• _What to do_: Write the material out again exactly.

Records from a data collection
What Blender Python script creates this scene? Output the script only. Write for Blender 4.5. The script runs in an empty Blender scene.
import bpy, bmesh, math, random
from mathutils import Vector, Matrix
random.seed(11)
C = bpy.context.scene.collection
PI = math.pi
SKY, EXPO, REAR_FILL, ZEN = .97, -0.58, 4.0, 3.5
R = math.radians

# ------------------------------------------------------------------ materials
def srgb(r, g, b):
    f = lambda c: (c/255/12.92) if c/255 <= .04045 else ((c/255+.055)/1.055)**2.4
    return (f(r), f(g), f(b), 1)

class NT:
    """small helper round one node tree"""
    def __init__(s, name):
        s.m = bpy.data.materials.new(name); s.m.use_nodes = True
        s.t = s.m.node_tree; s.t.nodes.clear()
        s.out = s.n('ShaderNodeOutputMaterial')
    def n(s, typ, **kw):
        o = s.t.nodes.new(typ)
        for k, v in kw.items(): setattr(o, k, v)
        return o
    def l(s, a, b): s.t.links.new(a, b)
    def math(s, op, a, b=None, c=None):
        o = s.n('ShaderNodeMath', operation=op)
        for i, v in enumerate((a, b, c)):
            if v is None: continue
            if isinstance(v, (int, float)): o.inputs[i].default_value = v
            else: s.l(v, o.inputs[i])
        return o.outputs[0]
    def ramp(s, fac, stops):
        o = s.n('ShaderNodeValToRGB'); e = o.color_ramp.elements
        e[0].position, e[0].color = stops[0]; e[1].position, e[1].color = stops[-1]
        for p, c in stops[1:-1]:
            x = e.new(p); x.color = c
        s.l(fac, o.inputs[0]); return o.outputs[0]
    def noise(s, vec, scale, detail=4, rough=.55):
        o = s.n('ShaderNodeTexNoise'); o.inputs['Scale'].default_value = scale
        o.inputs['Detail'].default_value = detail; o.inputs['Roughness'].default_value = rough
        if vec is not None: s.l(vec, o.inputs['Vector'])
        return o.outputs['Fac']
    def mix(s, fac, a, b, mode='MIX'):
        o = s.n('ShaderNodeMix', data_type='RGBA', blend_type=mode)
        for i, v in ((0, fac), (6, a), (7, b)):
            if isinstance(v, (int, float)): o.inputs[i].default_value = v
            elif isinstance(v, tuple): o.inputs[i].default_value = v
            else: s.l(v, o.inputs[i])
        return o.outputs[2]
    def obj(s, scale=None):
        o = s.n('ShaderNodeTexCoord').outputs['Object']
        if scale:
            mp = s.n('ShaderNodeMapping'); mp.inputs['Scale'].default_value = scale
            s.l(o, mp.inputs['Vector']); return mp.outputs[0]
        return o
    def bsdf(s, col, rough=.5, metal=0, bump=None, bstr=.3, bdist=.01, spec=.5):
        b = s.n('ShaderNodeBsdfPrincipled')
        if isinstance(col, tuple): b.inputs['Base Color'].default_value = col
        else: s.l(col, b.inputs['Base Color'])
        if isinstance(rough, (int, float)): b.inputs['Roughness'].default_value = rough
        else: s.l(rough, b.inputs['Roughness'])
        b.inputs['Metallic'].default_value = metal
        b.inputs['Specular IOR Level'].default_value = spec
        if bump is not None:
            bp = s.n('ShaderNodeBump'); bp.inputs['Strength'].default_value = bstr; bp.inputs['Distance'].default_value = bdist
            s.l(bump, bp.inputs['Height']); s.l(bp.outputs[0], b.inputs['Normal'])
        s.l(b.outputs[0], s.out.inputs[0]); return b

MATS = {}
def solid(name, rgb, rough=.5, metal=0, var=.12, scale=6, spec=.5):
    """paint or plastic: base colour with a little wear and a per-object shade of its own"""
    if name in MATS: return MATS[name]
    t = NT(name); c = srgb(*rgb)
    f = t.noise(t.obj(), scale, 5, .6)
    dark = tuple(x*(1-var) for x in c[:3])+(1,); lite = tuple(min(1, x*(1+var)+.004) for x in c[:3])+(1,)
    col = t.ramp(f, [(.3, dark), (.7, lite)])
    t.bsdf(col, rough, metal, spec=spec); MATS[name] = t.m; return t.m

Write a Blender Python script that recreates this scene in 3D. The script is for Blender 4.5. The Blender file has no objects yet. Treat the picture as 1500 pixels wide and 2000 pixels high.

• _The output_:
What Blender Python script creates this scene? Output the script only. Write for Blender 4.5. The script runs in an empty Blender scene.
import bpy, bmesh, math, random
from mathutils import Vector, Matrix
random.seed(11)
C = bpy.context.scene.collection
PI = math.pi
SKY, EXPO, REAR_FILL, ZEN = .97, -0.58, 4.0, 3.5
R = math.radians

# ------------------------------------------------------------------ materials
def srgb(r, g, b):
    f = lambda c: (c/255/12.92) if c/255 <= .04045 else ((c/255+.055)/1.055)**2.4
    return (f(r), f(g), f(b), 1)

class NT:
    """small helper round one node tree"""
    def __init__(s, name):
        s.m = bpy.data.materials.new(name); s.m.use_nodes = True
        s.t = s.m.node_tree; s.t.nodes.clear()
        s.out = s.n('ShaderNodeOutputMaterial')
    def n(s, typ, **kw):
        o = s.t.nodes.new(typ)
        for k, v in kw.items(): setattr(o, k, v)
        return o
    def l(s, a, b): s.t.links.new(a, b)
    def math(s, op, a, b=None, c=None):
        o = s.n('ShaderNodeMath', operation=op)
        for i, v in enumerate((a, b, c)):
            if v is None: continue
            if isinstance(v, (int, float)): o.inputs[i].default_value = v
            else: s.l(v, o.inputs[i])
        return o.outputs[0]
    def ramp(s, fac, stops):
        o = s.n('ShaderNodeValToRGB'); e = o.color_ramp.elements
        e[0].position, e[0].color = stops[0]; e[1].position, e[1].color = stops[-1]
        for p, c in stops[1:-1]:
            x = e.new(p); x.color = c
        s.l(fac, o.inputs[0]); return o.outputs[0]
    def noise(s, vec, scale, detail=4, rough=.55):
        o = s.n('ShaderNodeTexNoise'); o.inputs['Scale'].default_value = scale
        o.inputs['Detail'].default_value = detail; o.inputs['Roughness'].default_value = rough
        if vec is not None: s.l(vec, o.inputs['Vector'])
        return o.outputs['Fac']
    def mix(s, fac, a, b, mode='MIX'):
        o = s.n('ShaderNodeMix', data_type='RGBA', blend_type=mode)
        for i, v in ((0, fac), (6, a), (7, b)):
            if isinstance(v, (int, float)): o.inputs[i].default_value = v
            elif isinstance(v, tuple): o.inputs[i].default_value = v
            else: s.l(v, o.inputs[i])
        return o.outputs[2]
    def obj(s, scale=None):
        o = s.n('ShaderNodeTexCoord').outputs['Object']
        if scale:
            mp = s.n('ShaderNodeMapping'); mp.inputs['Scale'].default_value = scale
            s.l(o, mp.inputs['Vector']); return mp.outputs[0]
        return o
    def bsdf(s, col, rough=.5, metal=0, bump=None, bstr=.3, bdist=.01, spec=.5):
        b = s.n('ShaderNodeBsdfPrincipled')
        if isinstance(col, tuple): b.inputs['Base Color'].default_value = col
        else: s.l(col, b.inputs['Base Color'])
        if isinstance(rough, (int, float)): b.inputs['Roughness'].default_value = rough
        else: s.l(rough, b.inputs['Roughness'])
        b.inputs['Metallic'].default_value = metal
        b.inputs['Specular IOR Level'].default_value = spec
        if bump is not None:
            bp = s.n('ShaderNodeBump'); bp.inputs['Strength'].default_value = bstr; bp.inputs['Distance'].default_value = bdist
            s.l(bump, bp.inputs['Height']); s.l(bp.outputs[0], b.inputs['Normal'])
        s.l(b.outputs[0], s.out.inputs[0]); return b

MATS = {}
def solid(name, rgb, rough=.5, metal=0, var=.12, scale=6, spec=.5):
    """paint or plastic: base colour with a little wear and a per-object shade of its own"""
    if name in MATS: return MATS[name]
    t = NT(name); c = srgb(*rgb)
    f = t.noise(t.obj(), scale, 5, .6)
    dark = tuple(x*(1-var) for x in c[:3])+(1,); lite = tuple(min(1, x*(1+var)+.004) for x in c[:3])+(1,)
    col = t.ramp(f, [(.3, dark), (.7, lite)])
    t.bsdf(col, rough, metal, spec=spec); MATS[name] = t.m; return t.m

Write a Blender Python script that recreates this scene in 3D. The script is for Blender 4.5. The Blender file has no objects yet. Treat the picture as 1500 pixels wide and 2000 pixels high.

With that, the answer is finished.